L'autre? L'autre est ailleurs, pris nécessairement dans un ensemble de causes et d'effets différents du mien, précisément parce qu'il n'est pas moi. Il me faut percevoir l'horizon sous lequel il meut ses pensées, éprouver le sol qui soutient tous ses pas, sa façon d'avancer, sa démarche dans la science. J'aurais peut-être alors une chance d'observer le monde par le chemin qu'il emprunte, de retracer les liens qui maintiennent les éléments de sa vie dans une monde, un univers unique dont l'unité est probablement le fruit de notre imagination démesurée.

Combien de penseurs ont fait de leur univers une cathédrale de dogmes? Incapables d'accueillir la possibilité de l'autre sans que tout l'édifice ne vacille comme sous la menace d'un danger. Ils ne pensent pas, ils contredisent, ils ne s'interrogent pas, ils récusent, d'emblée rendent toute existence qui diverge de la leur suspecte et délétère. D'un raisonnement ils ne gardent qu'un point qu'ils isolent en l'isolant du reste du système qui en fait la cohérence et ils réfutent aussi sûrement qu'ils ont les yeux fermés.

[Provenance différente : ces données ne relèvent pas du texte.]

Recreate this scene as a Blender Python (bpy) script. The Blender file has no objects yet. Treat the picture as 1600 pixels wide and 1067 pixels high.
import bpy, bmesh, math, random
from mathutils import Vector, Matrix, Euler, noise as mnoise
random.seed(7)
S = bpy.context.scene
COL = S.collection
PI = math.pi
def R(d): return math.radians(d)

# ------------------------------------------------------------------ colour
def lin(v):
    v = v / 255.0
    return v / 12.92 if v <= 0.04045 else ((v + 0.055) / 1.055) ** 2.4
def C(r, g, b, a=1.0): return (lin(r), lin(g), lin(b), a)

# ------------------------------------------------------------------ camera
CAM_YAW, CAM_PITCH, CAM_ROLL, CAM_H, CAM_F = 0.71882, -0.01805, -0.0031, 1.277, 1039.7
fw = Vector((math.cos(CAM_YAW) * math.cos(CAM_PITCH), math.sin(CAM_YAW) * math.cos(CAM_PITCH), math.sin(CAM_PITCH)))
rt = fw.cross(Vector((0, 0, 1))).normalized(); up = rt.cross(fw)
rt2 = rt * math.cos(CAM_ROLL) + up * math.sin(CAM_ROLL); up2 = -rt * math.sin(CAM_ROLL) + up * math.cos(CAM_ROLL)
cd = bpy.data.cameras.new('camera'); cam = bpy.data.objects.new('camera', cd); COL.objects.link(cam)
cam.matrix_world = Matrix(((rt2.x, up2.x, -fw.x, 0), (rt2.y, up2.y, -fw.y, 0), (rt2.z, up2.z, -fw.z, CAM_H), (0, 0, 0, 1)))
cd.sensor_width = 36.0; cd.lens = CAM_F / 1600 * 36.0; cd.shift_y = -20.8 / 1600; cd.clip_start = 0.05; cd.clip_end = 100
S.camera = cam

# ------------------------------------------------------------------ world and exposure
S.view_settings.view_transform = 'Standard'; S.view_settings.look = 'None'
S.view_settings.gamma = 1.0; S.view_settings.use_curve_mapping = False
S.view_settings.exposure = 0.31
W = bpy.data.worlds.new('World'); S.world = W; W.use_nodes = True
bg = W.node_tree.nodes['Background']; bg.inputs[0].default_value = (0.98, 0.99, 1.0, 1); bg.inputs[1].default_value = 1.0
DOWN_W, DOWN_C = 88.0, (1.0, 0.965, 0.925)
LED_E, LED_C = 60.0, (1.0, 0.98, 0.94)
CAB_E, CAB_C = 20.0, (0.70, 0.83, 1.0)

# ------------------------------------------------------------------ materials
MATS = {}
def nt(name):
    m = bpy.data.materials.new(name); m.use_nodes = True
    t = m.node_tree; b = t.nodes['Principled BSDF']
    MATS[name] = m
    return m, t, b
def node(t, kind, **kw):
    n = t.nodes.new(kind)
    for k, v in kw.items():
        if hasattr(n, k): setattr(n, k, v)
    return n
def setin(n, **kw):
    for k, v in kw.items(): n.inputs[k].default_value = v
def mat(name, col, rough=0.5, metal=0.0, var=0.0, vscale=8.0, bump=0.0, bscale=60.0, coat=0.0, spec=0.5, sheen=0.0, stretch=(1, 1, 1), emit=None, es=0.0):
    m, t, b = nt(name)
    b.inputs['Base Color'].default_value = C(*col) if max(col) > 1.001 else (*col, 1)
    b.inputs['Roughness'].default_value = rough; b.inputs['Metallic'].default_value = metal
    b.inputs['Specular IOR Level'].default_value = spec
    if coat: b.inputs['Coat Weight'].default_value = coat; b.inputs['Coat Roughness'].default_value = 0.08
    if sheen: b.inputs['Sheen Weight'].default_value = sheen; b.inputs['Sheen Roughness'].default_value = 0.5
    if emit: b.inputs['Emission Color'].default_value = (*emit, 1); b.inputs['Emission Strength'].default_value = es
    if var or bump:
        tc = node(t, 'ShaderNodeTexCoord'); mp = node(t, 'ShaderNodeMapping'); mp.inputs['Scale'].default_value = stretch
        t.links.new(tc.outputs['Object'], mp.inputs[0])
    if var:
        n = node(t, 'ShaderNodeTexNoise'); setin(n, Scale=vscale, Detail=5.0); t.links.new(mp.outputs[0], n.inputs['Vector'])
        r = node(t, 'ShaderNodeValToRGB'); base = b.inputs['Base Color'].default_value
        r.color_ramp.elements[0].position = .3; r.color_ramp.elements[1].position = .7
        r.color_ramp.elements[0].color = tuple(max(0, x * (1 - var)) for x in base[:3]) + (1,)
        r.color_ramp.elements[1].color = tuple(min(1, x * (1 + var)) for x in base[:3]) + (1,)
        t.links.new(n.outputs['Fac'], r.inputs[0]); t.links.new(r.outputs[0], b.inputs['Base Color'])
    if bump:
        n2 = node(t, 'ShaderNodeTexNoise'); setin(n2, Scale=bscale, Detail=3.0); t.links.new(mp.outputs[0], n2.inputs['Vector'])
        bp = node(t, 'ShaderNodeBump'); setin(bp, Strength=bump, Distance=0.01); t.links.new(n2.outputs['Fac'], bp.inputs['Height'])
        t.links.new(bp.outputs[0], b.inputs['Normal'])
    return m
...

L'identité me semble être le plus gros mensonge que l'homme se fait à lui-même, comme s'il fallait toujours être fidèle à une image de soi... Comme s'il était seulement possible de ne pas être soi-même, peu importe sous quels traits, peu importe sous quelles pensées. La connaissance de son passé n'implique aucunement la connaissance du futur, il y aura toujours une infinité de causes qui échapperont à l'homme parce que l'univers s'étire, illimité, dans un sens ou dans l'autre et par chacune de ses parties. Il est tellement plus simple de croire au hasard qu'en ses propres limites. Et je ne parle pas du temps qui multiplie sans cesse l'ignorance, forçant l'homme à opérer des calculs sur des unités changeantes; pauvre de lui... Nous ne sommes pas assez tout pour tout comprendre voilà tout. Peut-être cela changera-t-il, le jour où l'homme ne sera plus un homme.